**The request:** Set down exactly the lines of the listing below, please, beginning with the first and ending with the line that holds "S = bpy.context.scene".

**Supplied information:**
__________
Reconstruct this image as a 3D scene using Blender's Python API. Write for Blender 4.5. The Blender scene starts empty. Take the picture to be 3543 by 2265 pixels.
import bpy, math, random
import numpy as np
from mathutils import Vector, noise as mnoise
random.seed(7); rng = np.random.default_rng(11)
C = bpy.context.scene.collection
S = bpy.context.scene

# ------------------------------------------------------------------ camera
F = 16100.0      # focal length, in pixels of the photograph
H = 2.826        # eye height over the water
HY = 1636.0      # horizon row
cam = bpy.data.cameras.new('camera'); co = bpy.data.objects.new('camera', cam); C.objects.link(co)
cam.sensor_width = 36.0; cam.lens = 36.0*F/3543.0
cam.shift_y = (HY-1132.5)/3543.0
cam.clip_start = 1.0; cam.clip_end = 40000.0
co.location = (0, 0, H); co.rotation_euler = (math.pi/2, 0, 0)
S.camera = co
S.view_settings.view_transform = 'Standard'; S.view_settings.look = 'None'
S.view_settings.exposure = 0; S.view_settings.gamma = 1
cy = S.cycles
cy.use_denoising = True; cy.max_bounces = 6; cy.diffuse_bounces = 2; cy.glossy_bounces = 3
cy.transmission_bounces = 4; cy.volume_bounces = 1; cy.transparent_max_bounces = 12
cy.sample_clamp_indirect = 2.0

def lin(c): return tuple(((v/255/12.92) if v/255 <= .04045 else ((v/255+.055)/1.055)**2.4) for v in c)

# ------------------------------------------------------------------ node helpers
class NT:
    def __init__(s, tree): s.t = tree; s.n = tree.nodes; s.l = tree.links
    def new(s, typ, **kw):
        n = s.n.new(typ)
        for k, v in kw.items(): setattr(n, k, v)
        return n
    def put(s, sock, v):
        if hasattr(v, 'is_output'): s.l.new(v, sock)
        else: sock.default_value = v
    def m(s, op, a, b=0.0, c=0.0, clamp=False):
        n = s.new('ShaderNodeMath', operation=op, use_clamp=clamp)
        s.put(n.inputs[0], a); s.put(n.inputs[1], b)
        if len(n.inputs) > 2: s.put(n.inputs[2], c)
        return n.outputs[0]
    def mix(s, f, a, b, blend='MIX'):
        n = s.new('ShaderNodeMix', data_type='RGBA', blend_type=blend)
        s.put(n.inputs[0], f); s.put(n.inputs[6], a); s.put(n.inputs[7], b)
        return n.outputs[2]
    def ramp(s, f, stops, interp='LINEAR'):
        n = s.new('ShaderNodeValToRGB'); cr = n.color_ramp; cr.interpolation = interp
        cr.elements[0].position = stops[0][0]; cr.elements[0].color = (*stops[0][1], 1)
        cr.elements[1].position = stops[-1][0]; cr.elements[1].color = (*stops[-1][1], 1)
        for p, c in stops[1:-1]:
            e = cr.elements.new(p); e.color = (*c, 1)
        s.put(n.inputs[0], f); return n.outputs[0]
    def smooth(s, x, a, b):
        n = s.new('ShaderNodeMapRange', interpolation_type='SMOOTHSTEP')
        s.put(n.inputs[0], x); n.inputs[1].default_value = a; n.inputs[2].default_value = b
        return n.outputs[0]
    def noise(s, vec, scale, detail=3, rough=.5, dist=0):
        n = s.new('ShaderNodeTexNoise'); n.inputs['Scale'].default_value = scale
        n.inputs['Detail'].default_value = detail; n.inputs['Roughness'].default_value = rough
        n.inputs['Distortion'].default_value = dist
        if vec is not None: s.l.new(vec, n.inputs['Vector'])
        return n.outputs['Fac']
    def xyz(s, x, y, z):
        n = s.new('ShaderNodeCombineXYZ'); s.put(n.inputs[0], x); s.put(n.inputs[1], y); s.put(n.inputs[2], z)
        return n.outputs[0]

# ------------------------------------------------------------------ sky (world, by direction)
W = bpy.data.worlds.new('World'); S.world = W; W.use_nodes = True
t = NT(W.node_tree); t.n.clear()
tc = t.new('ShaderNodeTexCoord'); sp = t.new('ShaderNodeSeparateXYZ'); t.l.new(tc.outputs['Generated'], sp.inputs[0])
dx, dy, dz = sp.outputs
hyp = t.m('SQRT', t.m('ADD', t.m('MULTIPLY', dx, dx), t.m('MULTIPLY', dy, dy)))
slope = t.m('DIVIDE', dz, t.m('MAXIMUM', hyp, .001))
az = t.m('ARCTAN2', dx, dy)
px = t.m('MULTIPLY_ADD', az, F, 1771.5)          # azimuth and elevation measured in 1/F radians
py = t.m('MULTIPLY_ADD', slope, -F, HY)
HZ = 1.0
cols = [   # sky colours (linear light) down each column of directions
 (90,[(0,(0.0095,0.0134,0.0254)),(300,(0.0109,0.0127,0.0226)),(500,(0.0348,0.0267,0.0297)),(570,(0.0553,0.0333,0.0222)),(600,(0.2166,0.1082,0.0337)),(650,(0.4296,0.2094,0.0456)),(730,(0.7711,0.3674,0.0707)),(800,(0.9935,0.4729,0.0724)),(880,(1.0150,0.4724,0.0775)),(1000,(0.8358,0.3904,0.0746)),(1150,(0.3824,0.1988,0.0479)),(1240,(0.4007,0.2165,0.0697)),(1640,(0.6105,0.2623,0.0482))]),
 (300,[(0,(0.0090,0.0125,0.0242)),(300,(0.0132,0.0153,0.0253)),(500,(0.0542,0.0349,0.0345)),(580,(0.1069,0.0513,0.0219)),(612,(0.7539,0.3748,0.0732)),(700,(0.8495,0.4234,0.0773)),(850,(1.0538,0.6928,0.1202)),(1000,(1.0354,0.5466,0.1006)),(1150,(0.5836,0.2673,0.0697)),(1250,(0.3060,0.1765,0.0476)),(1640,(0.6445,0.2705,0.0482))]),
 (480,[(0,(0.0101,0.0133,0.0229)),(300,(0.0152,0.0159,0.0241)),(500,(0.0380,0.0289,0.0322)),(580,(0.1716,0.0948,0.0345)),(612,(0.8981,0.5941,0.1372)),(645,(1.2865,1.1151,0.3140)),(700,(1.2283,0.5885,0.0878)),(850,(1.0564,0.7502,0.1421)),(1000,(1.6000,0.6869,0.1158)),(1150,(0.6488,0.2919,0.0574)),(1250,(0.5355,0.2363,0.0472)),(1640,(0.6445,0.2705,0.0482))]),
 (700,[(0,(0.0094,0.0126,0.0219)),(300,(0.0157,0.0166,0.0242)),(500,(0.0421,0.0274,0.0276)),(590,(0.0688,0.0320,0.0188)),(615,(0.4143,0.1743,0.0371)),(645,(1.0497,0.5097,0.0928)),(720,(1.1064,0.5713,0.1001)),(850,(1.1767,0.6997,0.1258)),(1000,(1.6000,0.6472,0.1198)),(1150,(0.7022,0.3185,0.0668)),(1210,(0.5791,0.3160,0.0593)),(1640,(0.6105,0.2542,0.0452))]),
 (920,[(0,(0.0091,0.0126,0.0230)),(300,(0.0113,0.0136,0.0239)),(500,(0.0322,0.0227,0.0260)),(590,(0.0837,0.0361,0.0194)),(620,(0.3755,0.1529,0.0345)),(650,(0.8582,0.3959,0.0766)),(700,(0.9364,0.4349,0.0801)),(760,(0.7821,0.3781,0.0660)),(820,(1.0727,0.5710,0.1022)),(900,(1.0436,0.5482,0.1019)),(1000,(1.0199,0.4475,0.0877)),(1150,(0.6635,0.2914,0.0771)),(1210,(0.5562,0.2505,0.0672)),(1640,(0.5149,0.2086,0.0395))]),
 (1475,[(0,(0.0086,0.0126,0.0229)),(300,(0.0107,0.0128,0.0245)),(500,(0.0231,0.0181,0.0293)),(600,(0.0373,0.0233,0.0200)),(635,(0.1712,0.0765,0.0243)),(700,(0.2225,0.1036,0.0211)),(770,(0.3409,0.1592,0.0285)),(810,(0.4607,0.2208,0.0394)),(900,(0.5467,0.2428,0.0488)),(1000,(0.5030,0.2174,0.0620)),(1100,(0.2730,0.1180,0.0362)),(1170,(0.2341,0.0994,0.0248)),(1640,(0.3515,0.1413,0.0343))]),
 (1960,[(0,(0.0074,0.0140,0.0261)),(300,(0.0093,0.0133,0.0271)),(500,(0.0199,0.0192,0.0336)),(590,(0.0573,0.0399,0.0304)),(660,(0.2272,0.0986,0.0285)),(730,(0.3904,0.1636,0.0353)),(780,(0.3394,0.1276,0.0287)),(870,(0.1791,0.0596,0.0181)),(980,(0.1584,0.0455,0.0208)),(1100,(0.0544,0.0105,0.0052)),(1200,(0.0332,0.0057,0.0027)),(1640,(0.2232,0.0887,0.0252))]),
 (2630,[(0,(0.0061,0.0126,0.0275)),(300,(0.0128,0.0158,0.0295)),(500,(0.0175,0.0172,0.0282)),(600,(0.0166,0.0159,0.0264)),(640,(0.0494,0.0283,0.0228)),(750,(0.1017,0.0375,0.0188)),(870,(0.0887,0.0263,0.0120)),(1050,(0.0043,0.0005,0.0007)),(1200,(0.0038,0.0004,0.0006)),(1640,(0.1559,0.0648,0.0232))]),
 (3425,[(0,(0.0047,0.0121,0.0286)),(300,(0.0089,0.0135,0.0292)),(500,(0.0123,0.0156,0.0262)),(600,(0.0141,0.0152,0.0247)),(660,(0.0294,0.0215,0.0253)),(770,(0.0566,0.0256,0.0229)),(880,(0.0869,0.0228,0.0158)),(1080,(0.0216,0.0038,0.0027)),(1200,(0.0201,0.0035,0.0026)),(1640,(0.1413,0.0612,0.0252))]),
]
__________
**Reply:**
Reconstruct this image as a 3D scene using Blender's Python API. Write for Blender 4.5. The Blender scene starts empty. Take the picture to be 3543 by 2265 pixels.
import bpy, math, random
import numpy as np
from mathutils import Vector, noise as mnoise
random.seed(7); rng = np.random.default_rng(11)
C = bpy.context.scene.collection
S = bpy.context.scene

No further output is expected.